وروي الطبرانى عن ابن عمر رضي الله عنه: ان أخوف مااخاف على أمتي الأئمة المضلون. وروى الامام أحمد عن عمر رضي الله عنه: ان اخوف ماخاف على اأمتي كل منافق عليم اللسان

Diriwayatkan oleh Imam Thabrani dari Abi Darda i RA, Sesungguhnya yang paling menghawatirkan atas umatku adalah prilaku para pemimpin yang sesat , Imam Ahmad dalam riwayatnya dari sahabat Umar Ra. Menyatakan : Sesungguhnya kekhawatiran terbesarku atas umat ku adalah orang munafik yang kepandaiannya hanya di lisan saja .

Imam Al Munawwir Ra. menginterpretasikan/ menafsiri hadits ini dengan pernyataannya: Banyak sekali orang yang pandai beretorika tetapi bodoh hati dan perbuatannya, ia mencari ilmu dengan orientasi mencari kerja dari sanalah ia akan mencari makan, dan mengorbankan kesombongan demi meraih kemulyaan. Ia mengajak manusia semesta alam menuju Tuhannya, tetapi ia sendiri lari dari pada-Nya.

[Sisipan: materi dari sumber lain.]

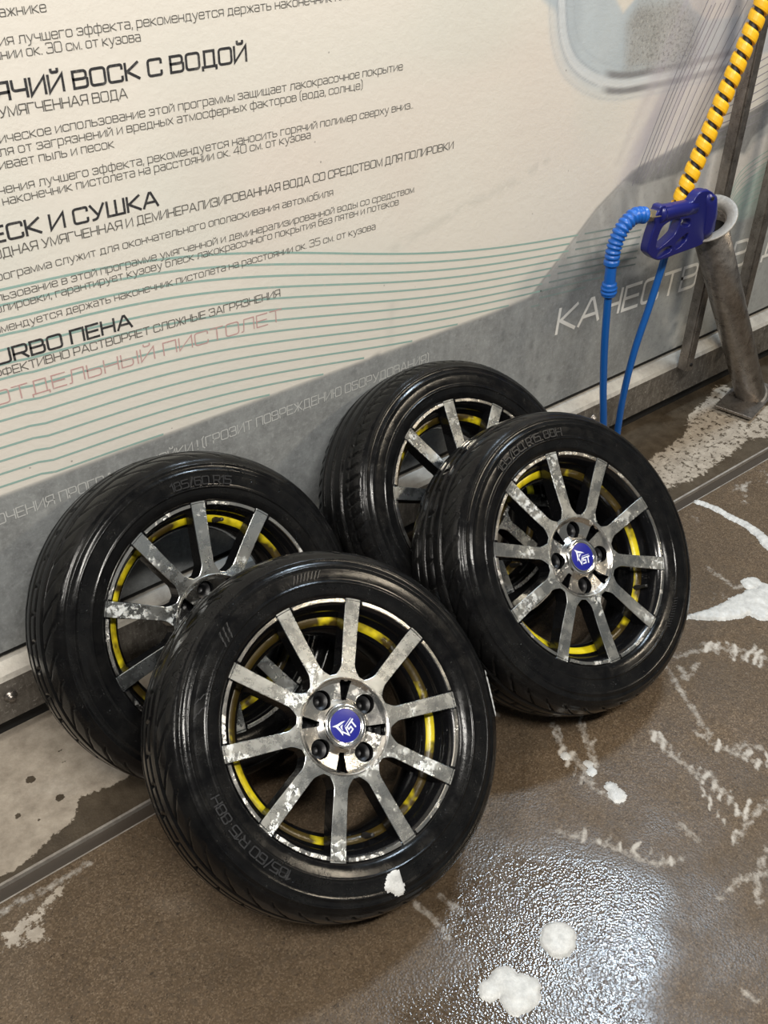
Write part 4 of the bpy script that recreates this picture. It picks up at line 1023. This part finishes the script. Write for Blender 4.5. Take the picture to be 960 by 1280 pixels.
bb = D['blobB']; foam_blob([(bb[0][0], bb[0][1], .018), (bb[1][0], bb[1][1], .026), (bb[2][0], bb[2][1], .032), (bb[3][0] + .005, bb[3][1], .024), (bb[4][0], bb[4][1], .014)],   .008, 'irregular white foam heap at the bottom edge of the floor', 10, wobk=.6)
s_ = D['small']
foam_blob([(s_[0][0], s_[0][1], .016), (s_[1][0], s_[1][1], .011)], .005, 'small white foam dab on the floor below the right front wheel, nearest the camera', 12)
foam_blob([(s_[2][0], s_[2][1], .009), (s_[3][0], s_[3][1], .008)], .004, 'tiny foam dab on the floor between the two front wheels, middle one', 14)
foam_blob([(s_[4][0], s_[4][1], .009)], .004, 'tiny foam dab on the floor just below the right front tyre', 15)
# foam clinging to the front tyre
Wf = WHEELS['F'][0].matrix_world
def on_tyre(a, r, d, blobs, thick, label, seed, tilt=0.0):
    a = math.radians(a); M = Wf @ Matrix.Rotation(a, 4, 'Z') @ Matrix.Translation((r, 0, d)) @ Matrix.Rotation(tilt, 4, 'Y')
    foam_blob(blobs, thick, label, seed, M, cell=.0022)
on_tyre(-103.5, .252, .0932, [(0, 0, .014), (.010, .004, .010), (-.008, .006, .009), (.002, -.010, .008)], .004, 'white foam splash on the lower sidewall of the front left tyre', 20)
on_tyre(-19, .283, .0835, [(0, 0, .008), (.001, .009, .007), (.002, .018, .006), (-.001, .028, .007), (.001, -.010, .007), (0, -.020, .006), (0, -.030, .005), (-.002, .040, .005)], .003, 'streak of white foam on the right shoulder of the front left tyre', 22, math.radians(52))

# ---------------------------------------------------------------- steel posts and gun holder
def post(x, y, z0, z1, w, dpt, label):
    bm = bmesh.new(); box_bm(bm, (x - w / 2, y - dpt / 2, z0), (x + w / 2, y + dpt / 2, z1))
    bmesh.ops.bevel(bm, geom=[e for e in bm.edges if abs(e.verts[0].co.z - e.verts[1].co.z) > .1], offset=.004, segments=2, affect='EDGES')
    o = bm_obj('steel_post', bm, post_mat); tag(o, label, 'post')
    V, Fc = lathe([(0, .0001), (0, .005), (.003, .005), (.004, .003), (.004, .0001)], 12)
    M_ = Matrix.Translation((x, y - dpt / 2, z0 + .018)) @ Matrix.Rotation(math.pi / 2, 4, 'X')
    mesh_obj('rivet', [M_ @ Vector(v) for v in V], Fc, dark_steel, o)
    return o
post(2.268, -.052, .162, 1.95, .030, .034, 'square stained steel post behind the wash gun and yellow spiral hose')
post(2.478, -.052, .162, 1.95, .030, .034, 'square stained steel post right of the leaning steel tube')
hold = empty('gun_holder', (2.53, -.128, 0)); tag(hold, 'leaning round steel tube with a flared ring on top holding the blue wash gun', 'holder')
hi = Matrix.Translation(-Vector(hold.location))
A = Vector((2.075, -.150, .672)); B = Vector((2.522, -.128, .022)); ax = (A - B).normalized()
Q = ax.to_track_quat('Z', 'Y').to_matrix().to_4x4()
L_ = (A - B).length
V, Fc = lathe([(0, .0430), (L_ * .3, .0430), (L_ * .6, .0430), (L_ - .012, .0430), (L_ - .012, .0385), (.01, .0385)], 48)
M_ = hi @ Matrix.Translation(B) @ Q
mesh_obj('tube', [M_ @ Vector(v) for v in V], Fc, post_mat, hold, True)
V, Fc = lathe([(-.016, .0425), (-.010, .0500), (-.002, .0660), (.001, .0700), (.003, .0700), (.0045, .0680), (.003, .0560), (.000, .0450), (-.012, .0410), (-.06, .0405)], 64)
M_ = hi @ Matrix.Translation(A) @ Q
mesh_obj('flared_ring', [M_ @ Vector(v) for v in V], Fc, flange_mat, hold, True)
V, Fc = lathe([(-.050, .0001), (-.050, .0400)], 32); mesh_obj('tube_inside', [M_ @ Vector(v) for v in V], Fc, gap_mat, hold)
bm = bmesh.new(); Mp = hi @ Matrix.Translation((2.512, -.128, .016)) @ Matrix.Rotation(math.radians(14), 4, 'Z')
box_bm(bm, (-.115, -.056, -.005), (.105, .056, .004), Mp); bmesh.ops.bevel(bm, geom=bm.edges[:], offset=.0015, segments=1, affect='EDGES')
bp = bm_obj('base_plate', bm, post_mat, hold)
bm = bmesh.new(); box_bm(bm, (-.100, -.046, -.0158), (.095, .046, -.005), Mp); bm_obj('grout_pad', bm, drain_mat, bp)
V, Fc = lathe([(.0, .0430), (.0, .0490), (.004, .0470), (.010, .0432)], 40)
M_ = hi @ Matrix.Translation(B - ax * .004) @ Q
mesh_obj('weld_bead', [M_ @ Vector(v) for v in V], Fc, drain_edge_mat, bp, True)

# ---------------------------------------------------------------- wash gun
GY = -.172
gun = empty('wash_gun', (1.94, GY, .70)); gi = Matrix.Translation((-1.94, 0, -.70))
tag(gun, 'dark blue plastic high pressure wash gun resting in the steel tube', 'wash gun')
def smooth_loop(lp, sub=4):
    P = [Vector((p[0], p[1], 0)) for p in lp]; n = len(P); out = []
    for i in range(n):
        a, b, c, d = P[i - 1], P[i], P[(i + 1) % n], P[(i + 2) % n]
        for s in range(sub):
            t = s / sub; v = .5 * ((2 * b) + (c - a) * t + (2 * a - 5 * b + 4 * c - d) * t * t + (3 * b - a - 3 * c + d) * t ** 3); out.append((v.x - 1.94, v.y - .70))
    return out
def grow(lp, k):
    cx_ = sum(p[0] for p in lp) / len(lp); cz_ = sum(p[1] for p in lp) / len(lp)
    return [(cx_ + (p[0] - cx_) * k, cz_ + (p[1] - cz_) * k) for p in lp]
me = outline_mesh([smooth_loop(D['gun'][0])] + [smooth_loop(grow(l, k_)) for l, k_ in zip(D['gun'][1:], (1.24, 1.15, 1.04, 1.15))], .024, .003, 3)
me.materials.clear(); me.materials.append(gun_mat)
o = bpy.data.objects.new('gun_body', me); link(o, gun); o.rotation_euler = (math.pi / 2, 0, 0)
me = outline_mesh([smooth_loop(grow(D['guntrig'], .55))], .014, .002, 2); me.materials.clear(); me.materials.append(gun_dark)
o = bpy.data.objects.new('trigger', me); link(o, gun); o.rotation_euler = (math.pi / 2, 0, 0)
def loc(x, z, y=0): return Vector((x - 1.94, y, z - .70))
V, Fc = tube_mesh([loc(1.848, .742), loc(1.862, .742), loc(1.90, .739), loc(1.94, .735), loc(1.975, .731)], .019, 20, True, lambda i, n: [.0175, .019, .0185, .0185, .017][i])
mesh_obj('handle_grip', V, Fc, gun_mat, gun, True)
V, Fc = tube_mesh([loc(2.005, .755), loc(2.025, .735), loc(2.035, .70), loc(2.038, .665), loc(2.036, .645)], .02, 20, True, lambda i, n: [.012, .022, .0235, .022, .016][i])
mesh_obj('gun_head', V, Fc, gun_mat, gun, True)
V, Fc = tube_mesh([loc(2.035, .69, .012), loc(2.07, .665, .02), loc(2.088, .640, .022)], .013, 16)
mesh_obj('nozzle', V, Fc, black_rub, gun, True)
V, Fc = tube_mesh([loc(2.012, .748, -.0205), loc(2.012, .748, -.0235)], .0045, 14); mesh_obj('screw', V, Fc, black_rub, gun)
V, Fc = tube_mesh([loc(1.796, .7520), loc(1.812, .7480), loc(1.8121, .7480), loc(1.846, .7425)], .0115, 6, True, lambda i, n: [.0095, .0095, .0130, .0130][i]); mesh_obj('hose_fitting', V, Fc, brass, gun)
V, Fc = tube_mesh([loc(1.846, .7435), loc(1.858, .743)], .0205, 24); mesh_obj('collar', V, Fc, gun_mat, gun, True)

# ---------------------------------------------------------------- hose
hose = empty('pressure_hose', (1.80, -.17, 0)); tag(hose, 'blue pressure hose looping down from the wash gun, upper run in a yellow spiral guard', 'hose')
hv = Vector(hose.location)
pA = [Vector((x, -.172 + .010 * min(1, i / 4), z)) - hv for i, (x, z) in enumerate(D['hoseA'])]
pA[0] = Vector((1.800, -.172, .7515)) - hv; pA[1] = Vector((1.787, -.170, .7545)) - hv
# the loop on the floor behind the tyre joins both runs
pC = [Vector((x, -.125, z)) - hv for x, z in D['hoseC']]
loop = [Vector((1.812, -.155, .10)) - hv, Vector((1.822, -.150, .035)) - hv, Vector((1.850, -.145, .012)) - hv, Vector((1.885, -.138, .018)) - hv, Vector((1.905, -.130, .06)) - hv]
lower = pA[5:-1] + loop + pC[::-1][2:]
V, Fc = tube_mesh(spline(lower, .008), .0088, 14); mesh_obj('hose_run', V, Fc, hose_mat, hose, True)
sp = spline(pA[:7], .0016)
n_ = len(sp)
def gr(i, n):
    s = i / n; r0 = .0168 if s < .62 else .0135
    if s < .62: return r0 - .0016 * s / .62 + .0016 * math.copysign(1, math.sin(i * .0016 / .0105 * 2 * math.pi))
    if s < .66: return .0175
    if .90 < s < .925 or .945 < s < .965: return .0185
    if s > .86: return .0165
    return .0122 + .003 * (s - .66)
V, Fc = tube_mesh(sp, .018, 20, True, gr); bg = mesh_obj('bend_guard', V, Fc, guard_mat, hose, True)
pB = [Vector((x, -.125, z)) - hv for x, z in D['hoseB']]
pB = pB + [pC[0] + Vector((-.004, 0, -.02))]
spB = spline(pB, .004)
V, Fc = tube_mesh(spB, .0125, 14); mesh_obj('rubber_core', V, Fc, black_rub, hose, True)
def helix_band(path, pitch, duty, r_in, r_out):
    P = path; n = len(P); step = (P[1] - P[0]).length; V = []; Fc = []
    t = (P[1] - P[0]).normalized(); nrm = (Vector((0, 1, 0)) - t * t.y).normalized()
    frames = []
    for i in range(n):
        t = (P[min(i + 1, n - 1)] - P[max(i - 1, 0)]).normalized(); nrm = (nrm - t * nrm.dot(t)).normalized(); frames.append((P[i], t, nrm, t.cross(nrm)))
    total = (n - 1) * step; turns = total / pitch; N = int(turns * 26)
    half = pitch * duty / 2
    pf = [(-half, r_in), (-half * .96, r_out * .95), (-half * .5, r_out), (half * .5, r_out), (half * .96, r_out * .95), (half, r_in)]
    for k in range(N):
        s = total * k / (N - 1); a = 2 * math.pi * s / pitch
        for ds, r in pf:
            u = min(max((s + ds) / step, 0), n - 1.001); i = int(u); f = u - i
            p = frames[i][0].lerp(frames[i + 1][0], f); _, t, nn, bb_ = frames[i]
            V.append(p + (nn * math.cos(a) - bb_ * math.sin(a)) * r)
    m = len(pf)
    for k in range(N - 1):
        for j in range(m - 1): Fc.append((k * m + j, k * m + j + 1, (k + 1) * m + j + 1, (k + 1) * m + j))
    return V, Fc
V, Fc = helix_band(spB, .0300, .72, .0120, .0195)
yo = mesh_obj('spiral_guard', V, Fc, yel_guard, hose, False); yo['label'] = 'yellow spiral wrapped guard'
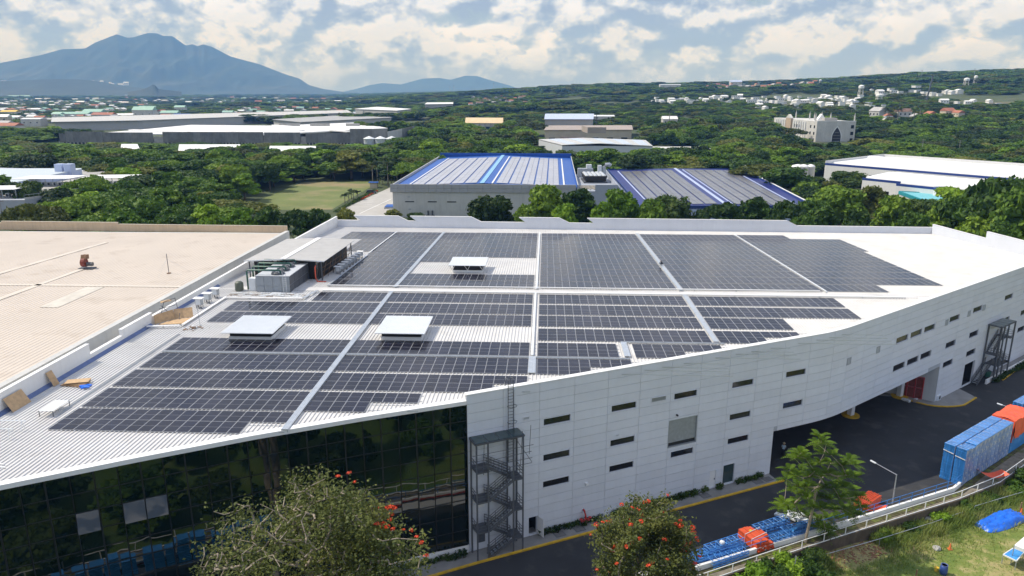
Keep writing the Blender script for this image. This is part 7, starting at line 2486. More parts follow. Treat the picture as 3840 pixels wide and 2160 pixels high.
for j, (s0, s1) in enumerate(((20, 50), (66, 92))):
 wall_windows(ch, pf0 - sd_ * s1, pf0 - sd_ * s0, sn, (7.6, 13.6), 5, 2.6, 3.0)
 ob('arcade', MB().wallrect(pf0 - sd_ * s1, pf0 - sd_ * s0, 0, 5.6, 0, 2.6, sn), M['oldwhite'], ch)
 for k in range(6):
  s = s0 + (s1 - s0) * (k + .5) / 6
  ob('buttress', MB().wallrect(pf0 - sd_ * (s + .5), pf0 - sd_ * (s - .5), 5.6, 19.5, 0, .9, sn), M['white'], ch)
s = 58
ob('entrance_gable', MB().wallrect(pf0 - sd_ * (s + 6), pf0 - sd_ * (s - 6), 0, 21.5, -.5, 1.6, sn), mat('sandstone', (.42, .33, .24), .85, var=.12), ch)
g0, g1 = pf0 - sd_ * (s + 6), pf0 - sd_ * (s - 6)
def off(p, d_): return Vector((p.x + sn[0] * d_, p.y + sn[1] * d_))
gm_ = (g0 + g1) / 2
mb = MB().add([(*off(g0, 1.7), 21.5), (*off(g1, 1.7), 21.5), (*off(gm_, 1.7), 25), (*off(g0, -.5), 21.5), (*off(g1, -.5), 21.5), (*off(gm_, -.5), 25)], [(0, 1, 2), (5, 4, 3), (0, 2, 5, 3), (2, 1, 4, 5)])
ob('gable_top', mb, M['oldwhite'], ch)
for k, (u, v) in enumerate(((.02, .05), (.98, .02), (.42, .5), (.6, .2), (.52, .9), (.3, .3), (.75, .5))):
 p = pf0 + (pf1 - pf0) * u + sidev * v
 ob('pinnacle', MB().box(p.x, p.y, Hc, .9, .9, 4).add([(p.x - .45, p.y - .45, Hc + 4), (p.x + .45, p.y - .45, Hc + 4), (p.x + .45, p.y + .45, Hc + 4), (p.x - .45, p.y + .45, Hc + 4), (p.x, p.y, Hc + 7.5)], [(0, 1, 4), (1, 2, 4), (2, 3, 4), (3, 0, 4)]), M['oldwhite'], ch)
p = pf0 + (pf1 - pf0) * .45 + sidev * .12
ob('roof_hut', MB().box(p.x, p.y, Hc, 11, 9, 2.6), M['conc'], ch)
p = pf0 + (pf1 - pf0) * .5 + sidev * .3
ob('spire_gable', MB().add([(p.x - 4, p.y, Hc), (p.x + 4, p.y, Hc), (p.x, p.y, Hc + 5.5), (p.x - 4, p.y + 5, Hc), (p.x + 4, p.y + 5, Hc), (p.x, p.y + 5, Hc + 5.5)], [(0, 1, 2), (5, 4, 3), (0, 2, 5, 3), (1, 4, 5, 2)]), M['white'], ch)
ob('coping', MB().wallrect(pf0, pf1, Hc, Hc + .6, -.6, .1, fnn), M['white'], ch)
# ------------------------------------------------------------------ striped white factory at the right edge
w3t = thing('striped_factory', 'white factory with navy stripes and stepped roofs at the right edge', 'building', (200, 360, 0))
zt3 = 13.0
p0 = D(2076, 410, zt3).xy
p1 = D(2470, 442, zt3).xy
p1 = p0 + (p1 - p0) * 1.25
wd = Vector((46, 38))
mb = MB().prism([(q.x, q.y) for q in (p0, p1, p1 + wd, p0 + wd)], 0, zt3 - .6)
wm = mat('white_masonry', (.66, .66, .65), .8, var=.05, scale=.15, streak=.1)
ob('wall', mb, wm, w3t)
nn3 = outn(p0, p1)
ob('stripe', MB().wallrect(p0, p1, zt3 - .9, zt3, -.3, .06, nn3), M['dblue'], w3t)
mb = MB()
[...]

وعن زياد بن حدير رحمه الله تعالى: قال لي عمر ابن الخطاب رضي الله عنه: هل تعرف مايهدم الاسلام؟ قلت لا, قال يهدمه زلة العالم, وجدل المنافق بالكتاب, وحكم الأئمة الضلين

Dari Ziyad bin Jabir RA ia berkata; telah berkata kepadaku Sayyidina Umar bin Khattab RA: “Tahukah kamu apakah yang dapat merobohkan Islam”. Aku berkata tidak Ya Amirul Mukminin; Berkatalah beliau: “Yang akan merobohkan Islam adalah tergelincirnya orang awam (sebab mereka tidak bersikap hati-hati), orang munafiq yang menperdebatkan Al Kitab, dan supermasi hukum yang dikendalikan oleh para pemimpin yang menyimpang”.